CAC It says, they entered into the cloud. It was the cloud of divine glory, and the wonderful thing is that God is going to display His glory in His people. He dwells in the praises of His people now. There is a circle where God is praised in His nature, His attributes, His ways, His purposes and His counsels, and indeed in the fruition of His love. God is glorified in the praises of His people; He dwells there. The praises of the saints are, in a certain sense, the cloud of glory now. “Whoso offereth praise glorifieth me” (Psalm 50: 23). When the city comes down out of heaven, having the glory of God, it will be composed of holy myriads of persons, every one of whom will have taken up in affection and praise some part of the divine glory so that the whole city will be luminous with divine glory. But it has been acquired here and now under divine teaching.
Ques Is it the same glory as in John 17: 22, “The glory which thou hast given me I have given them”?
CAC That I understand to be the place of sonship. The Lord goes on to speak of the saints being loved as He was; He was loved in the relationship of Son. We must take verses 22 and 23 together. Correspondence with the glory involves suffering now; it must be mount Mizar now! We have to be small today, but what are we suffering for? If we have suffered because we were governed by His glory in the face of Jesus Christ, what a righteous thing it will be for God to clothe us with His glory in that day! He will be justified in doing it.

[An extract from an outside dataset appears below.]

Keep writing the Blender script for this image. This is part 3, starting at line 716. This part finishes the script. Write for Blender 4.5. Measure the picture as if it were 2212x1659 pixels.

[p. 314] I am sure if we were rightly affected by the precious realities that have come before us, there would be more suffering now. We should be less ambitious, we should not be wanting to improve our position in this world, but we should take a course in present circumstances which would probably involve loss in this world. We should not be governed by worldly advantages or better positions which might seem attractive, but we should be governed by the light of another system. What a divine favour to be permitted to suffer here and now, and to have the Spirit of glory and of God resting on us!